During a nearly two-month trial, prosecutors said Chad Daybell, a self-published author who wrote doomsday-laced fiction, promoted unusual spiritual beliefs including apocalyptic prophecies and tales of possession by evil spirits in order to justify the killings.
Daybell’s defence attorney John Prior argued during the trial that there was not enough evidence to tie Daybell to the killings, and suggested Vallow Daybell’s older brother Alex Cox was the culprit.
Mr Cox died in late 2019 and was never charged. Vallow Daybell was convicted last year and sentenced to life in prison without parole.
During the sentencing hearing, Mr Prior asked the jurors to judge Daybell on his life before he met Vallow Daybell, describing her as a bomb that blew him off the trajectory of an otherwise wholesome life.
But Daybell also declined to offer any mitigating evidence during the sentencing hearing.
Mitigating evidence is often used to encourage jurors to have sympathy for a defendant in an effort to show that a life sentence would be more appropriate than capital punishment.
Family members of the victims gave emotional statements to the jurors.
JJ Vallow’s grandmother Kay Woodcock tearfully described how the seven-year-old would show empathy and compassion to others through soft touches and by frequently asking if those around him were OK.
She also said Tylee was a doting big sister, and that it warmed her heart to see them together.
“I can’t express just how much I wish for more time to create memories,” Ms Woodcock said, beginning to weep.
Vallow Daybell’s oldest child Colby Ryan described what it was like to lose his entire family.

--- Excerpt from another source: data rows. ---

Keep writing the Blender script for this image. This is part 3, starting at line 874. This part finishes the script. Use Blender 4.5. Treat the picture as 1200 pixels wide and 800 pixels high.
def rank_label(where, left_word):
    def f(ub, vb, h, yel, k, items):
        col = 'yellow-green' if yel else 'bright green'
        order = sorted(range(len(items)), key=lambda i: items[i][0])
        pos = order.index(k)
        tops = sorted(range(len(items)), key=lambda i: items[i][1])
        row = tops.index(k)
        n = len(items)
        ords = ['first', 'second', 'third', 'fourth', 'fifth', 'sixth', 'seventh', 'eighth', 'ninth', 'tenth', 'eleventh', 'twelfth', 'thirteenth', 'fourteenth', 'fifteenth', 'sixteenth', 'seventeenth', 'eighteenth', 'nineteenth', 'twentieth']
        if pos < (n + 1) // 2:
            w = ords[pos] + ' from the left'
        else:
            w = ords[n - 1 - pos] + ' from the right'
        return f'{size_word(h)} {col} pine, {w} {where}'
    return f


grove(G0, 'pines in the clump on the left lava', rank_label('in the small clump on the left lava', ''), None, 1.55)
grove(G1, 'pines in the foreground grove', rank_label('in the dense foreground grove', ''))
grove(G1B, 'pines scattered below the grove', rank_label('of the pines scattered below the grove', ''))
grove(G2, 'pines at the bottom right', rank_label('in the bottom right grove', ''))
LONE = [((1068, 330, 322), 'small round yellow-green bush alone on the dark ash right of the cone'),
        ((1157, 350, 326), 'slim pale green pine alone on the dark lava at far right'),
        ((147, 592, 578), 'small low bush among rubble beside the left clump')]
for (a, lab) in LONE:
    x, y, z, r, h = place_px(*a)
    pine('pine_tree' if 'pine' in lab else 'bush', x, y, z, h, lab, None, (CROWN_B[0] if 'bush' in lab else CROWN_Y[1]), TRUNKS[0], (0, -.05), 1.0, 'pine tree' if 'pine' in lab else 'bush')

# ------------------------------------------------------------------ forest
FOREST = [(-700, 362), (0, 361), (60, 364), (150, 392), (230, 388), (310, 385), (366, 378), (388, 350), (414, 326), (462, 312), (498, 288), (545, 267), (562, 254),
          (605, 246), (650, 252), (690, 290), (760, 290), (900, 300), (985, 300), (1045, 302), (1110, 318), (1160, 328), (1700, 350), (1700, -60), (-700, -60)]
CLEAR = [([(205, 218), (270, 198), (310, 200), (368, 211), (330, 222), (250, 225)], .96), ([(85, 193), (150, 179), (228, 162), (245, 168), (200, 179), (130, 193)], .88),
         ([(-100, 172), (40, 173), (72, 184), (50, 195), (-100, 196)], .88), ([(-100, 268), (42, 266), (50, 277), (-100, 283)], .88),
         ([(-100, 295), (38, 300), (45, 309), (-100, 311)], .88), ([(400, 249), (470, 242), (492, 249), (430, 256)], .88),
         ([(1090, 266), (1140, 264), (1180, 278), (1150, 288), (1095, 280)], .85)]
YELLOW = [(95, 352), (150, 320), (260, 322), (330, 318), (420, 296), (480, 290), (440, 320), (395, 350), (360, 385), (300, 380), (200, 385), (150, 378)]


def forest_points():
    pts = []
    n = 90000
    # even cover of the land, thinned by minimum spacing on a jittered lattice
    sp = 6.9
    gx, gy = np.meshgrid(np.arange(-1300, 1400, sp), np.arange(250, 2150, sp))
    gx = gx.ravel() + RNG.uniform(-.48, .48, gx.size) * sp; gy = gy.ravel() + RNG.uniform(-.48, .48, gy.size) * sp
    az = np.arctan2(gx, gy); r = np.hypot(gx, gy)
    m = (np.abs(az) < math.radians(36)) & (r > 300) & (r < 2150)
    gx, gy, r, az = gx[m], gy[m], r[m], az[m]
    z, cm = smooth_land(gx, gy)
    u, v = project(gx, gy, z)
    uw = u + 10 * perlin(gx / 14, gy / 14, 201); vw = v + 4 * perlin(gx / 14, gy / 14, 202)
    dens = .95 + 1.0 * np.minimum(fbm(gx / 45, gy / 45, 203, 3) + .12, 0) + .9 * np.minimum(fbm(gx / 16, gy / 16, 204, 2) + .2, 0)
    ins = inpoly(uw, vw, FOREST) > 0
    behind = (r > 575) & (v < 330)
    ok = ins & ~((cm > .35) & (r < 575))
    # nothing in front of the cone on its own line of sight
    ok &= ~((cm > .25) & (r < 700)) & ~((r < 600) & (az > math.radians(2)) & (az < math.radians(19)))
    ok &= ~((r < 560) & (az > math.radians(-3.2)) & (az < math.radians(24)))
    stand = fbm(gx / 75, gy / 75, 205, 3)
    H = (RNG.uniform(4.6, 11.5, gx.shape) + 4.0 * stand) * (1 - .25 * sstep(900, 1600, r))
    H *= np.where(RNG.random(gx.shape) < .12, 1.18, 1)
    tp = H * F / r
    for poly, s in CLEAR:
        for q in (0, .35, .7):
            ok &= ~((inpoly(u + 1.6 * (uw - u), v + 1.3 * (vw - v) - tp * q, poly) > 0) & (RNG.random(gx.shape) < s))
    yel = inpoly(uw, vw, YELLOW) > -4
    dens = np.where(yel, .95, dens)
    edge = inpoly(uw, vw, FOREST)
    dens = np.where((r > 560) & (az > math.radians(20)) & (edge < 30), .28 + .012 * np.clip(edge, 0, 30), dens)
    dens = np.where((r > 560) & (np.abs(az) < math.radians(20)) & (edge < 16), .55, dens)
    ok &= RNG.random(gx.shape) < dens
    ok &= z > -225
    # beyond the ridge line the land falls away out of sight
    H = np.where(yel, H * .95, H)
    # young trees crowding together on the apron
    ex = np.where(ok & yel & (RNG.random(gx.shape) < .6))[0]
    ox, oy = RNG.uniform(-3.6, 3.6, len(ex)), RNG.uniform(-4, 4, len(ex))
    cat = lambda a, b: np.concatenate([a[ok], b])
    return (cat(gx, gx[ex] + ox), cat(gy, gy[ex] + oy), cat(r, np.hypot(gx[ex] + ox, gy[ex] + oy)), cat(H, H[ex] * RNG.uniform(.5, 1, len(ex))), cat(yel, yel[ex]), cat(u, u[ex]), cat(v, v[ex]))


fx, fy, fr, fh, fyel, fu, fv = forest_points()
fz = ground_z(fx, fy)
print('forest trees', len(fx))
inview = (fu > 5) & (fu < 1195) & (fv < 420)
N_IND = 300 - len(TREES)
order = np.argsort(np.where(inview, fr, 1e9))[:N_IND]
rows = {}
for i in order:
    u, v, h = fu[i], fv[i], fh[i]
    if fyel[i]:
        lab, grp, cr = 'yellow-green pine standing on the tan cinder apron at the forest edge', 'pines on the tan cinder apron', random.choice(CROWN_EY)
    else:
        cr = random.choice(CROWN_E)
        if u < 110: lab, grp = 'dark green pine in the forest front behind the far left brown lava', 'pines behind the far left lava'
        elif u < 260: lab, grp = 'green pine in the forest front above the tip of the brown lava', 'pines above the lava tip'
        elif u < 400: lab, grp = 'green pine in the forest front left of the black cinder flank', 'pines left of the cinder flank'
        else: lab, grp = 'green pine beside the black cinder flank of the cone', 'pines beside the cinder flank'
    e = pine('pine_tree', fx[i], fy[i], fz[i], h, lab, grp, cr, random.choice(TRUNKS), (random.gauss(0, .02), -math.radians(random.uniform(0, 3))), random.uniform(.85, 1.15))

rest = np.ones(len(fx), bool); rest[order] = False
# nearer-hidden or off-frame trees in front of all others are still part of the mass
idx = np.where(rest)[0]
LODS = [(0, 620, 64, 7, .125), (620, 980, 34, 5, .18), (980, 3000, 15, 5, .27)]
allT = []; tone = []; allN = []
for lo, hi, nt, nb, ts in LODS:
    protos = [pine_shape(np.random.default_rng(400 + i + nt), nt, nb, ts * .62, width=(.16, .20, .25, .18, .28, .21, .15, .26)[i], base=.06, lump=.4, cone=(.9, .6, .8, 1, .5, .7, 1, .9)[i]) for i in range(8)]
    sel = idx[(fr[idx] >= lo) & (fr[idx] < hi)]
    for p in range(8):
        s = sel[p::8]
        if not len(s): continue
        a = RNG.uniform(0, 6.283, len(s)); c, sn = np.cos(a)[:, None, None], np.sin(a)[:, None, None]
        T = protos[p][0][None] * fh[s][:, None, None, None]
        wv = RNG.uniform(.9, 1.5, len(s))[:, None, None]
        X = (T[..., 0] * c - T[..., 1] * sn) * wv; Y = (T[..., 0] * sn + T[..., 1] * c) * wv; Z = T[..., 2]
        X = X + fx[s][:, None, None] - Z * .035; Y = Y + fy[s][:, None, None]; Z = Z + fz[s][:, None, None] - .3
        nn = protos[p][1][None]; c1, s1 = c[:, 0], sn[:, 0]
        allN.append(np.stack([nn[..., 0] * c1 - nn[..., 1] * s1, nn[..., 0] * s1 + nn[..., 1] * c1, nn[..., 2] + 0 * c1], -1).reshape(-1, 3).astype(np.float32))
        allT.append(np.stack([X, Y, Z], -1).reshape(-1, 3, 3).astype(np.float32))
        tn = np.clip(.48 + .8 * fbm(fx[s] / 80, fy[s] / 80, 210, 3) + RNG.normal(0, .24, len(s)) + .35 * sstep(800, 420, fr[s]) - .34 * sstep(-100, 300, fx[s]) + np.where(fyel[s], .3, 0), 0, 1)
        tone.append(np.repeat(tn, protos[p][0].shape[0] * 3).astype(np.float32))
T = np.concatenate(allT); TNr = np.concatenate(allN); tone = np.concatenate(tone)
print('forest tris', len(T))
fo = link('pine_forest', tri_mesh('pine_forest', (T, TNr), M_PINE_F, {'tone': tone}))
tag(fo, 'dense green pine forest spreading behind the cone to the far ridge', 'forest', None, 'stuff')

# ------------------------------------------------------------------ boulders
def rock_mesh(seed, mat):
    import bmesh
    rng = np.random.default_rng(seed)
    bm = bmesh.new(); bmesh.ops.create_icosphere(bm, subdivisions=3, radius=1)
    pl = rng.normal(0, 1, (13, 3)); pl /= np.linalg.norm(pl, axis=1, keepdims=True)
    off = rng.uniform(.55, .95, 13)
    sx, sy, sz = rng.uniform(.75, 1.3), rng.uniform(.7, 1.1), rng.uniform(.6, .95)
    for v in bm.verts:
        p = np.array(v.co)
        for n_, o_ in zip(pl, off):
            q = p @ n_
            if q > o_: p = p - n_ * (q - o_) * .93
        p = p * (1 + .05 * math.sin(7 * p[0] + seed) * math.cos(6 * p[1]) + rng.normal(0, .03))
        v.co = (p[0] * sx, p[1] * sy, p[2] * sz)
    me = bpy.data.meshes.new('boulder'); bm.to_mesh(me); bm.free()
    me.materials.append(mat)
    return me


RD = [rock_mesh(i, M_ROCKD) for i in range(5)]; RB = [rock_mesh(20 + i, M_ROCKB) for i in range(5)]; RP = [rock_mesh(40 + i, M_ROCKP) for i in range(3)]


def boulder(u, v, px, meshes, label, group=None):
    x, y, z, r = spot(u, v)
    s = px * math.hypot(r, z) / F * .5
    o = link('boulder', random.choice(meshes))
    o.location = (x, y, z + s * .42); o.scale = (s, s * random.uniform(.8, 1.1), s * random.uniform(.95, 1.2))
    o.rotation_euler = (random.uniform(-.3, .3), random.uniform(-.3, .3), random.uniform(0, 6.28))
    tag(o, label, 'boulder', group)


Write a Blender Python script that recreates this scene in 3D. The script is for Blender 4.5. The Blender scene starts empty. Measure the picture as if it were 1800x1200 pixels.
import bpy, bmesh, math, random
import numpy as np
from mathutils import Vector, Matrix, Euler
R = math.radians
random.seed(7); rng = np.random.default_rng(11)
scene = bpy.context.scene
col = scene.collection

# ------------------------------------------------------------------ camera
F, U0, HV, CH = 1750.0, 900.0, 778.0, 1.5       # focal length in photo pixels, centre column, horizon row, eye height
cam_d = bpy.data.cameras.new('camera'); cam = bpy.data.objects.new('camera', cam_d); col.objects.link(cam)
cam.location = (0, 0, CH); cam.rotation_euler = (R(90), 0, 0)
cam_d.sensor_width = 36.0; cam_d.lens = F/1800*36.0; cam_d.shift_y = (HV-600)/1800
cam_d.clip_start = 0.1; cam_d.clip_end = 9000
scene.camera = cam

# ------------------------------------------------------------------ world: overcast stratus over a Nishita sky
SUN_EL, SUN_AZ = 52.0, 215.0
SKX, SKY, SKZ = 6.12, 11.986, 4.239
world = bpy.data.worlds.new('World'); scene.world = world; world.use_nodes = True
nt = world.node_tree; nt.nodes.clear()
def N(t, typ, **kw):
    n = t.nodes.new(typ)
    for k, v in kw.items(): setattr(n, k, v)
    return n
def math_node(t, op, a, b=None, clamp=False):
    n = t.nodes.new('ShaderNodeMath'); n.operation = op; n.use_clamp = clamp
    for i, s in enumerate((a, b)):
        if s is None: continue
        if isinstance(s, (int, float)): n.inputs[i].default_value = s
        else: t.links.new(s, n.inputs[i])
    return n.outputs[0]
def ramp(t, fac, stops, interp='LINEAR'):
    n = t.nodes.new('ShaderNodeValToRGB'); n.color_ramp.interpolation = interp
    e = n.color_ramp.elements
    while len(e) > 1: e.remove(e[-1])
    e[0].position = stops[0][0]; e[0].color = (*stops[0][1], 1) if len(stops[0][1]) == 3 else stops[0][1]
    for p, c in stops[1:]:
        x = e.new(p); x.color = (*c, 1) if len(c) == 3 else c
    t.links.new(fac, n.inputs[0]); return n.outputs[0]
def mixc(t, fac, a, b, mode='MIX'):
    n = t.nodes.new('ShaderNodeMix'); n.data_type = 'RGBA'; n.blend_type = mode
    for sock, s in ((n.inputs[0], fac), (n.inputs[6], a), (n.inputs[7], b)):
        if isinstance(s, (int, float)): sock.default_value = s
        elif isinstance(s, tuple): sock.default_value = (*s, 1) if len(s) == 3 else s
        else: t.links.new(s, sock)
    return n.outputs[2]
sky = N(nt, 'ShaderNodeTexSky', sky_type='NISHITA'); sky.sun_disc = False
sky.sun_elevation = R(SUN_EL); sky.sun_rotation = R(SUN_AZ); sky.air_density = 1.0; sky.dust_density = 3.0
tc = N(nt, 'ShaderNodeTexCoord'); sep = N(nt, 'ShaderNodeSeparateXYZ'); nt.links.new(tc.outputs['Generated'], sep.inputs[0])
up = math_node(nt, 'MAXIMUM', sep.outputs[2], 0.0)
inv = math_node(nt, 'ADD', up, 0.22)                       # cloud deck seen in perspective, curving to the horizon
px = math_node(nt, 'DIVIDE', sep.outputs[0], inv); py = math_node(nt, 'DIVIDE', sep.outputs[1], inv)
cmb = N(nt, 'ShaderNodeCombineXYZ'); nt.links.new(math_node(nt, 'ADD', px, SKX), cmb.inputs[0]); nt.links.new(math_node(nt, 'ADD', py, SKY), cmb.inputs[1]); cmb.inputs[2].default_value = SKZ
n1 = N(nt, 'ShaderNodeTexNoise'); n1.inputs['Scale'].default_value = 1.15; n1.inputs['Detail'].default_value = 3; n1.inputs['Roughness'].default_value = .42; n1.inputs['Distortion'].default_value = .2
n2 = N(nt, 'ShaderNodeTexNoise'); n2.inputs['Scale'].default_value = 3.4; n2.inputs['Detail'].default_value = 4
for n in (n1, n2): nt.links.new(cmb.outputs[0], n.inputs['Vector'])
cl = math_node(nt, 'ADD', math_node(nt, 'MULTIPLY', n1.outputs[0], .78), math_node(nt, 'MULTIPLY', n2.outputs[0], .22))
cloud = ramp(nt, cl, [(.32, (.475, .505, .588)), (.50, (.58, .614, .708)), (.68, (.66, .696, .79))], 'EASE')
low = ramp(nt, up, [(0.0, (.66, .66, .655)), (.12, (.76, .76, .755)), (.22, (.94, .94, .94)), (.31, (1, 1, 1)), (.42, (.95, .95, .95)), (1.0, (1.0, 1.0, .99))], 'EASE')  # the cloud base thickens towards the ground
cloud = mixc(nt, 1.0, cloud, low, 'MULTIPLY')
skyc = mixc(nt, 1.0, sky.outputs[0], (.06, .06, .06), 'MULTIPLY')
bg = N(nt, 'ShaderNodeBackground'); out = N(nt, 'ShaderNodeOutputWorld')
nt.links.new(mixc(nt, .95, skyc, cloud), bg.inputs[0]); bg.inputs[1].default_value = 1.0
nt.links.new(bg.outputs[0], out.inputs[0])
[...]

His father died years earlier.
“My three kids will never know the kindness of Tylee’s heart or JJ’s silly and goofy personality… The only way I could describe the impact of their lives being lost is like a nuclear bomb dropping,” he said. “It’s not an overstatement to say that I lost everything.”
To impose the death penalty, the jurors had to unanimously find that Daybell met at least one of the “aggravating circumstances” that state law says qualifies someone for capital punishment.
They also had to agree that those aggravating factors were not outweighed by any mitigating factors that might have lessened his culpability or justified a lesser sentence.
Idaho law allows for execution by lethal injection or firing squad, though firing squad executions have never been used in the state.